Opinion: Restaurant 'chats' make for good politics

Having categorically stated last week that Piers Morgan would not be sacked, I'm very reluctant to make any predictions about the future of Tony Blair. I have made worse blunders though. I once went on BBC Radio Scotland and said that there was as much chance of Henry McLeish resigning as first minister as Scotland had of winning the World Cup. Ten minutes later, he quit.

I am very tempted, given my record as a pundit, to predict Blair will stay on as PM for another ten years in the hope he will have quit by the time you read this column. Instead I've decided to sit on the fence and only say that Brown will replace Blair.

The reason why I'm forced to write for the millionth time about the Blair/Brown saga is because some Scottish hack saw the Chancellor and John Prescott having a chat in a restaurant car park on the way back from the ceremony to commemorate the tenth anniversary of John Smith's death.

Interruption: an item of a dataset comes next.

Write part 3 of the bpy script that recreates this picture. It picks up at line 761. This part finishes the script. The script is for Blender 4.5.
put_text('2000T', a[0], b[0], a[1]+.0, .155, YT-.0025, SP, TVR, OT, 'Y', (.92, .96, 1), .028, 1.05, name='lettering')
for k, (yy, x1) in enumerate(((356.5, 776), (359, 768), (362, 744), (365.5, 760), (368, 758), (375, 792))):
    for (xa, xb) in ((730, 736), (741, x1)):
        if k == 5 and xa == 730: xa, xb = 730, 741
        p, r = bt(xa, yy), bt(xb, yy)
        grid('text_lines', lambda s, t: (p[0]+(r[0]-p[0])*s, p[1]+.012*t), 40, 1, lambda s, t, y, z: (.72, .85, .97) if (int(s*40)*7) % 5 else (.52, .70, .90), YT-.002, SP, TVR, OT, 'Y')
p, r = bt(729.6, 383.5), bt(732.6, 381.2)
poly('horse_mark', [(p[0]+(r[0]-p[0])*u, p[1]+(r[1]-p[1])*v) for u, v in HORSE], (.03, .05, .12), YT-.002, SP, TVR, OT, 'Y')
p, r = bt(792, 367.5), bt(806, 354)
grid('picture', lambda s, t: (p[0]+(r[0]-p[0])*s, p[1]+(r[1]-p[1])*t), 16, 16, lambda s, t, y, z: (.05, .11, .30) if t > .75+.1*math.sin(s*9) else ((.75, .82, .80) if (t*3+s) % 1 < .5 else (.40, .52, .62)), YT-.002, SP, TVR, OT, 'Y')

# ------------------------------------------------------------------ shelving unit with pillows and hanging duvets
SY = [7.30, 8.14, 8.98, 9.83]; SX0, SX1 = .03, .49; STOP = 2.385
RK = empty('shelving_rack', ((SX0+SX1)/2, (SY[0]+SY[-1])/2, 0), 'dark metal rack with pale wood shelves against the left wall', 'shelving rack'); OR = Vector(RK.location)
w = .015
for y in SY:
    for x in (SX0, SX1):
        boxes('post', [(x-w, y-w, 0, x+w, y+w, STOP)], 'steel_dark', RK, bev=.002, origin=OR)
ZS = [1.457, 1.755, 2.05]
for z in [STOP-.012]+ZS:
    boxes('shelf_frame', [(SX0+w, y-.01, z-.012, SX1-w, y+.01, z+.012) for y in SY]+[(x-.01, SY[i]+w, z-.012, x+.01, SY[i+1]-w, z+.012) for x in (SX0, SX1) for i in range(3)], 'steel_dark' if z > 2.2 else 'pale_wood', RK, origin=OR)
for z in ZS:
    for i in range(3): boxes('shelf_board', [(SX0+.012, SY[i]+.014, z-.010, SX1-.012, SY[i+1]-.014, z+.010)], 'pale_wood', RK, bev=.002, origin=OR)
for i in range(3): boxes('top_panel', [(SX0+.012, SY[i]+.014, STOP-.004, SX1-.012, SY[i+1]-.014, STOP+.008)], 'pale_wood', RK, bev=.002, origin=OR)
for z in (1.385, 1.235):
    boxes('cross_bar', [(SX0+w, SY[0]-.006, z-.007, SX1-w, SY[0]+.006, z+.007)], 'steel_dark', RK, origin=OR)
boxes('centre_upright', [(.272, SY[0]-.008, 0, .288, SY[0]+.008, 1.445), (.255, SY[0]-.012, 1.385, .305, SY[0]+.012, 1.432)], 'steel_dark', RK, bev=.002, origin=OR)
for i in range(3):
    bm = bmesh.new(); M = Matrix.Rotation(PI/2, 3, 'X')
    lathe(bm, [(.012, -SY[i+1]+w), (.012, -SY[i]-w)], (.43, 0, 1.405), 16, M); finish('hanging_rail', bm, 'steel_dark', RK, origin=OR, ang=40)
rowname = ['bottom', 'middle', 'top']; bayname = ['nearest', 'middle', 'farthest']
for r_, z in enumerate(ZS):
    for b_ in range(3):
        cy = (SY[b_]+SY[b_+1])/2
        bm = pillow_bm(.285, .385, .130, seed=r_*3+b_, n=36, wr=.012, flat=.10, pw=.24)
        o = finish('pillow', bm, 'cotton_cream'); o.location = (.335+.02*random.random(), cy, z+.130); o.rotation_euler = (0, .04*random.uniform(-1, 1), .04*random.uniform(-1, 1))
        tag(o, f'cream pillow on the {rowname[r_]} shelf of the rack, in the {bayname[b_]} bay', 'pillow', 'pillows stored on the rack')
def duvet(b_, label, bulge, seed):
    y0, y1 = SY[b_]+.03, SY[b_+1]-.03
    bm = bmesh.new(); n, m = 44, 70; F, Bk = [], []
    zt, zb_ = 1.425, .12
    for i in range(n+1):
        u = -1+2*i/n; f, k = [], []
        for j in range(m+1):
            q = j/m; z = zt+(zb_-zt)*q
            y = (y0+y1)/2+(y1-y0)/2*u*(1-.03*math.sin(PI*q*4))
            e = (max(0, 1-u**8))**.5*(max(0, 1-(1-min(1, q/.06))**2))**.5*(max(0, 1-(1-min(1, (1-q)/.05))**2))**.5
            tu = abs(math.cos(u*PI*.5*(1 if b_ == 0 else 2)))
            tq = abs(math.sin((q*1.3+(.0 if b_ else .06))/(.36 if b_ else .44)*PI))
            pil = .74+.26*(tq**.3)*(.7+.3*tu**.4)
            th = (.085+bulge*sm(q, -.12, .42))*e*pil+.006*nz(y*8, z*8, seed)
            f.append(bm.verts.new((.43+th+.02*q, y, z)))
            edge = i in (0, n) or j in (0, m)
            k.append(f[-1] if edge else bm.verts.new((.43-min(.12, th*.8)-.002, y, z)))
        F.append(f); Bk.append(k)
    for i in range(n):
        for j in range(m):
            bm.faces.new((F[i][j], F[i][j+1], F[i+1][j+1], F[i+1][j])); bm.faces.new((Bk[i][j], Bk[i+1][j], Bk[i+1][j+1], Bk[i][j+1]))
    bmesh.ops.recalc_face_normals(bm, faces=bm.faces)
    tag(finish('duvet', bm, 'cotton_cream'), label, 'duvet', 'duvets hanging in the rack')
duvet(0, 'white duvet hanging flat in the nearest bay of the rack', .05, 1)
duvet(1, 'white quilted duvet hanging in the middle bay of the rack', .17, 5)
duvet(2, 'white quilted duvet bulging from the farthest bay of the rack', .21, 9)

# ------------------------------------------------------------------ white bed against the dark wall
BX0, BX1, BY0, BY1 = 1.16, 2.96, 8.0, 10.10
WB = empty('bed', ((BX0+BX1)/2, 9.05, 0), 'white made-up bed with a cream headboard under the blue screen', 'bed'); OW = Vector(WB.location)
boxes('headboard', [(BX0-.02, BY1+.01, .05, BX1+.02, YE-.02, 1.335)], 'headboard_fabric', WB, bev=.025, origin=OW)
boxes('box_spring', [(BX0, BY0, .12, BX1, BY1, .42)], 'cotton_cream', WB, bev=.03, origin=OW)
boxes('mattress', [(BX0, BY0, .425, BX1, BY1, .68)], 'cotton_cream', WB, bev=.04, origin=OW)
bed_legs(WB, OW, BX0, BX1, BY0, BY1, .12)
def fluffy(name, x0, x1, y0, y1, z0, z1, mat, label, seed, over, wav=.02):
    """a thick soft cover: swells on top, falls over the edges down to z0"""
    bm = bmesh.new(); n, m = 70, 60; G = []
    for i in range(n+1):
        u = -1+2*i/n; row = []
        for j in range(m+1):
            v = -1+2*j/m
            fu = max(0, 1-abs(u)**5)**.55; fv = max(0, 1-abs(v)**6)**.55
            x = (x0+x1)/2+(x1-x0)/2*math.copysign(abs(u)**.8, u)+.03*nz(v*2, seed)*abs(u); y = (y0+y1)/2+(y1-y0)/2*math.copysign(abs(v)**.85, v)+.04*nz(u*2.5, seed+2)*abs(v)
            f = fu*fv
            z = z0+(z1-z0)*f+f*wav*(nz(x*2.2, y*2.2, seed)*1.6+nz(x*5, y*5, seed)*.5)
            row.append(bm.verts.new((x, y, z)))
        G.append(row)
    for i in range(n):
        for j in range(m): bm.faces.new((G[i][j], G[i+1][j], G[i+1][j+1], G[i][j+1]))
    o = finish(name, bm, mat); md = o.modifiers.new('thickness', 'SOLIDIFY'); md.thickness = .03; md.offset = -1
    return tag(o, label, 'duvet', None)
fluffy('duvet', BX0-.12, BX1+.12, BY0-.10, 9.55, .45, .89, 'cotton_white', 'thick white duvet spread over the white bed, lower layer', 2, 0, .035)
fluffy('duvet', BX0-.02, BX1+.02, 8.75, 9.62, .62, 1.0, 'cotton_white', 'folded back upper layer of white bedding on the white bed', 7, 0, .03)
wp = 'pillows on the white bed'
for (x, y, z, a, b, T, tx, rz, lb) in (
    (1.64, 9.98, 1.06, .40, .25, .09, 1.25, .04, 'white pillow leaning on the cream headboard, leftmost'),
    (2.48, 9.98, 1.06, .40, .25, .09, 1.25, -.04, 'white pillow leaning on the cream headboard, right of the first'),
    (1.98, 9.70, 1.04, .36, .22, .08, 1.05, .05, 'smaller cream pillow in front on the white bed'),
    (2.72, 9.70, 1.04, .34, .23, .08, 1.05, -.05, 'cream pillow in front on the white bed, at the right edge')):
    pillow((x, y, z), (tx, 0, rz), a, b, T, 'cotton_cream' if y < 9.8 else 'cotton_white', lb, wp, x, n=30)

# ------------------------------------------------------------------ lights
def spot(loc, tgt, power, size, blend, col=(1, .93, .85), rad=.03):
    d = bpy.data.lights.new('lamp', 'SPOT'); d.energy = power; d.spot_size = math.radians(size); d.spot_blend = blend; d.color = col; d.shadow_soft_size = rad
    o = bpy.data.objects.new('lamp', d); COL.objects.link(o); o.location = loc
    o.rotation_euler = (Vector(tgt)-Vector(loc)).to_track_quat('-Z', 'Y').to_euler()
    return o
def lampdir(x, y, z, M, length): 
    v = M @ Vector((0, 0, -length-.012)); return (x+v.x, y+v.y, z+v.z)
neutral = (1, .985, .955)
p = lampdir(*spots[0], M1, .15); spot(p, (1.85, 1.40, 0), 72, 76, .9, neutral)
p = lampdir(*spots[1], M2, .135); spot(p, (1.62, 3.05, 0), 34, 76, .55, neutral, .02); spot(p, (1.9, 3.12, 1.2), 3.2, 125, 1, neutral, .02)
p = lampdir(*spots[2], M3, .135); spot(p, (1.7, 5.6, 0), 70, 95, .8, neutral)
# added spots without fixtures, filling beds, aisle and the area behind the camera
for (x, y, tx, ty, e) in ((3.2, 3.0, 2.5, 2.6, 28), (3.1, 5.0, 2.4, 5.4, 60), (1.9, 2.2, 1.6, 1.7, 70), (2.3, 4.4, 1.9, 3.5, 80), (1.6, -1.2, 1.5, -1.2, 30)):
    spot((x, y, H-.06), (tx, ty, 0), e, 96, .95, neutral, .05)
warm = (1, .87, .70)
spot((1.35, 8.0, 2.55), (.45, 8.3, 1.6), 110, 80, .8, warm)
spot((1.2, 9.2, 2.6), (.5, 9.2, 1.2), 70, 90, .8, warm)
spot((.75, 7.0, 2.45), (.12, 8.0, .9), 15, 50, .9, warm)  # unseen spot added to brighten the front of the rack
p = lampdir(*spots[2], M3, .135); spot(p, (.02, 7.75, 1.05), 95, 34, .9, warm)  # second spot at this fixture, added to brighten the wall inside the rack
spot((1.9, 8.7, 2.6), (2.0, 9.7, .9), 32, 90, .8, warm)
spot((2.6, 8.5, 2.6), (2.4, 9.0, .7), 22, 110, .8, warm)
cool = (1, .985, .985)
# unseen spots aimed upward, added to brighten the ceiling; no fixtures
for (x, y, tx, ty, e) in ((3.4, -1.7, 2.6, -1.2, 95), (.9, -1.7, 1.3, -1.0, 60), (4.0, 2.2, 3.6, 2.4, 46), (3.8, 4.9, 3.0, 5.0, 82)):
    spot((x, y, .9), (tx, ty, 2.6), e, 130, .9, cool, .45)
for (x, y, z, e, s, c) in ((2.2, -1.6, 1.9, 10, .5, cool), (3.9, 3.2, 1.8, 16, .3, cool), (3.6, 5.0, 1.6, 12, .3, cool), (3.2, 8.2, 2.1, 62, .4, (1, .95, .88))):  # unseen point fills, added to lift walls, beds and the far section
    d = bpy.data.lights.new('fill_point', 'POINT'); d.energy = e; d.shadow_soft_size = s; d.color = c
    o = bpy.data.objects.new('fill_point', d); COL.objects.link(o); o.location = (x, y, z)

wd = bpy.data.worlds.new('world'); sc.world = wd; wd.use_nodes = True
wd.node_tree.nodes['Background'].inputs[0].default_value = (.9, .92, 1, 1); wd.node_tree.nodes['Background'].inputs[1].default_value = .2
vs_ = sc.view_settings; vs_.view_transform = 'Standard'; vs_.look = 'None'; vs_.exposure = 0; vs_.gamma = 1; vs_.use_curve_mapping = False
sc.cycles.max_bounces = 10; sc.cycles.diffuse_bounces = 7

Since the said journalist wasn't privy to their conversation, he did what most political pundits do - make it up. We are led to believe that the two men were discussing the future leadership of the Labour Party.

The story had 'legs' for two reasons. The first is that Blair is in some political difficulty, but the main one is that the alleged discussion took place outside a restaurant.

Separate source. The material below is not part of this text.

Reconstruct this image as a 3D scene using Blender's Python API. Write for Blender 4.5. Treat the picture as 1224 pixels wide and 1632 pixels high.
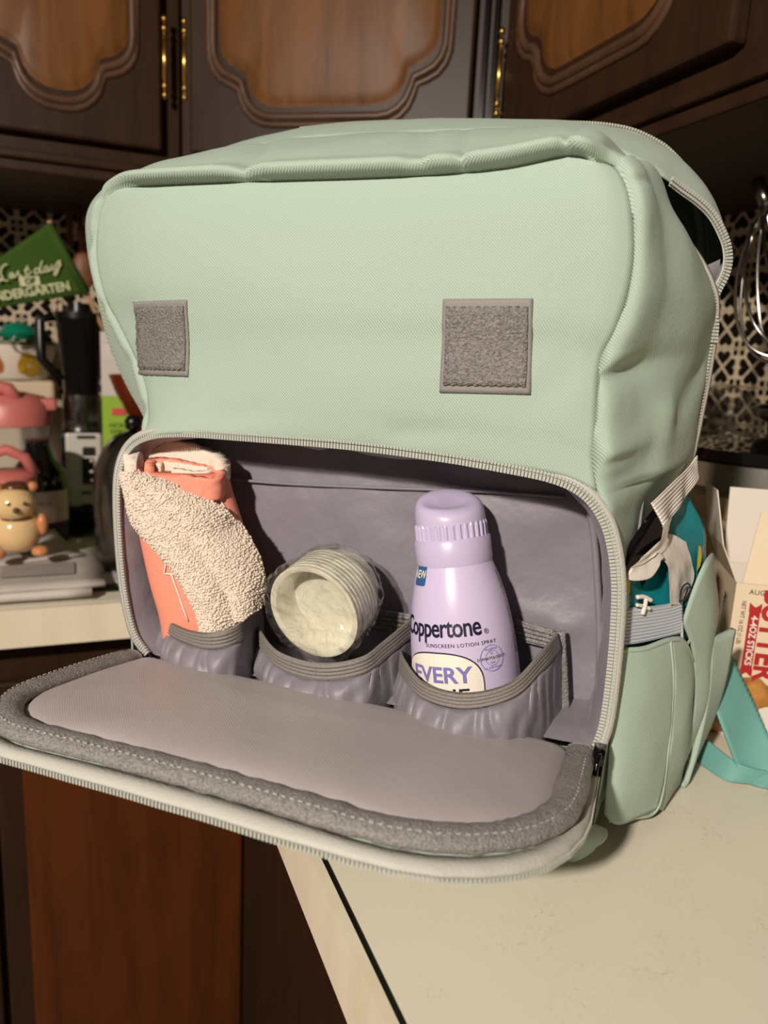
import bpy, bmesh, math, random
from mathutils import Vector, Matrix, noise as mnoise
random.seed(7)
for o in list(bpy.data.objects): bpy.data.objects.remove(o, do_unlink=True)
scene = bpy.context.scene
COL = scene.collection

# ------------------------------------------------------------------ camera
FPX, CX, CY = 1200.0, 612.0, 816.0
ZC = 1.18                                   # lens height above the floor
def _n(v): return v.normalized()
_up_c = -_n(Vector((330 - CX, 6700 - CY, FPX)))           # plumb line in camera axes (x right, y down, z forward)
_v = Vector((125 - CX, 553 - CY, FPX)); _v -= _up_c * _v.dot(_up_c)
_Y = _n(_v); _X = _Y.cross(_up_c)
RCW = Matrix((_X, _Y, _up_c))               # camera axes -> world
CAM = Vector((0, 0, ZC))
cd = bpy.data.cameras.new('camera'); cam = bpy.data.objects.new('camera', cd); COL.objects.link(cam)
_r = RCW @ Vector((1, 0, 0)); _u = RCW @ Vector((0, -1, 0)); _b = RCW @ Vector((0, 0, -1))
cam.matrix_world = Matrix(((_r.x, _u.x, _b.x, CAM.x), (_r.y, _u.y, _b.y, CAM.y), (_r.z, _u.z, _b.z, CAM.z), (0, 0, 0, 1)))
cd.sensor_fit = 'HORIZONTAL'; cd.sensor_width = 36.0; cd.lens = 36.0 * FPX / 1224.0
cd.clip_start = 0.01; cd.clip_end = 50
cd.dof.use_dof = True; cd.dof.focus_distance = 0.43; cd.dof.aperture_fstop = 9.5
scene.camera = cam

# ------------------------------------------------------------------ world and lamps
w = bpy.data.worlds.new('world'); scene.world = w; w.use_nodes = True
w.node_tree.nodes['Background'].inputs[0].default_value = (1.0, 0.84, 0.66, 1)
w.node_tree.nodes['Background'].inputs[1].default_value = 0.05
ld = bpy.data.lights.new('ceiling_lamp_light', 'POINT'); ld.energy = 205; ld.color = (1.0, 0.90, 0.78); ld.shadow_soft_size = 0.045
lo = bpy.data.objects.new('ceiling_lamp_light', ld); COL.objects.link(lo); lo.location = (-1.14, -0.80, 1.95)
scene.view_settings.view_transform = 'Standard'; scene.view_settings.look = 'None'
scene.view_settings.exposure = 0.0; scene.view_settings.gamma = 1.0; scene.view_settings.use_curve_mapping = False

# ------------------------------------------------------------------ pixel / world helpers
def ray(px, py): return RCW @ Vector((px - CX, py - CY, FPX))
def hit(px, py, n, p):
    d = ray(px, py); n = Vector(n); t = (Vector(p) - CAM).dot(n) / d.dot(n); return CAM + d * t
def onz(px, py, z): return hit(px, py, (0, 0, 1), (0, 0, z))
def onx(px, py, x): return hit(px, py, (1, 0, 0), (x, 0, 0))
def ony(px, py, y): return hit(px, py, (0, 1, 0), (0, y, 0))
ZT = 0.91                                   # worktop height
BAGAZ = math.radians(132)
BU = Vector((math.sin(BAGAZ), math.cos(BAGAZ), 0)); BB = Vector((-BU.y, BU.x, 0))     # bag right, bag back
BO = Vector((.255, .305, ZT)) - BU * .155
def W2B(p): d = Vector(p) - BO; return Vector((d.dot(BU), d.dot(BB), d.z))
def B2W(p): return BO + BU * p[0] + BB * p[1] + Vector((0, 0, p[2]))
def PX(px, py, b): return W2B(hit(px, py, BB, BO + BB * b))       # point at depth b behind the bag's front, bag axes
def PC(px, py, c): return W2B(onz(px, py, ZT + c))
def PA(px, py, a): return W2B(hit(px, py, BU, BO + BU * a))

# ------------------------------------------------------------------ object helpers
def tag(o, label=None, cat=None, group=None, kind=None):
    if label: o['label'] = label
    if cat: o['category'] = cat
    if group: o['group'] = group
    if kind: o['kind'] = kind
    return o
def empty(name, loc=(0, 0, 0), rotz=0, label=None, cat=None, group=None, parent=None, kind=None):
    o = bpy.data.objects.new(name, None); COL.objects.link(o); o.location = loc; o.rotation_euler = (0, 0, rotz)
    o.empty_display_size = .02
    if parent: o.parent = parent
    return tag(o, label, cat, group, kind)
def mesh(name, verts, faces, mat, parent=None, smooth=True, mats=None, fmat=None, solid=None, sub=0, offset=-1):
    me = bpy.data.meshes.new(name); me.from_pydata([tuple(v) for v in verts], [], faces); 
    for m in (mats or [mat]): me.materials.append(m)
    if fmat:
        for i, k in enumerate(fmat): me.polygons[i].material_index = k
    if smooth:
        for p in me.polygons: p.use_smooth = True
    me.update()
    return link(name, me, parent, solid, sub, offset)
def link(name, me, parent=None, solid=None, sub=0, offset=-1):
    o = bpy.data.objects.new(name, me); COL.objects.link(o)
    if parent: o.parent = parent
    if solid:
        md = o.modifiers.new('thick', 'SOLIDIFY'); md.thickness = solid; md.offset = offset
    if sub:
        md = o.modifiers.new('sub', 'SUBSURF'); md.levels = sub; md.render_levels = sub
    return o
def copy_tree(o, parent=None):
    c = o.copy(); COL.objects.link(c); c.parent = parent
    for ch in list(o.children): copy_tree(ch, c)
    return c
def grid_faces(nu, nv, closed_u=False, base=0):
    F = []
    for i in range(nu if closed_u else nu - 1):
        i2 = (i + 1) % nu
        for j in range(nv - 1): F.append((base + i * nv + j, base + i2 * nv + j, base + i2 * nv + j + 1, base + i * nv + j + 1))
    return F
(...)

It is the Westminster rule that all great political conspiracies simply must take place in or around restaurants. The most famous of all is, of course, Granita in Islington where Brown and Blair allegedly made a deal about the future succession for the Labour Party. This was all wonderful PR for the restaurant which continues to benefit from all the free publicity.

The fact that the story, itself, was largely nonsense matters little.

This week, there is now nothing we don't know about the Loch Fyne sea food and oyster bar. Thousands of words have been written about the restaurant, mostly by people who have never been there. We are told that Brown didn't even go into the establishment, which isn't surprising - he hates oysters.

I, like everyone else, have no idea what Brown and Prescott were talking about in the car park, but it is inconceivable that these important Labour figures haven't discussed the future leadership at some stage, so why not there? Brown though is determined to do nothing just now to destabilise the PM's position - Blair is doing that for himself.

The Chancellor is desperate not to be seen to stab his old political pal in the back, which is why his aides have been doing all in their power to dampen down the leadership speculation. They will, of course, fail because the day Brown takes over from Blair is getting closer and we all want to write about it.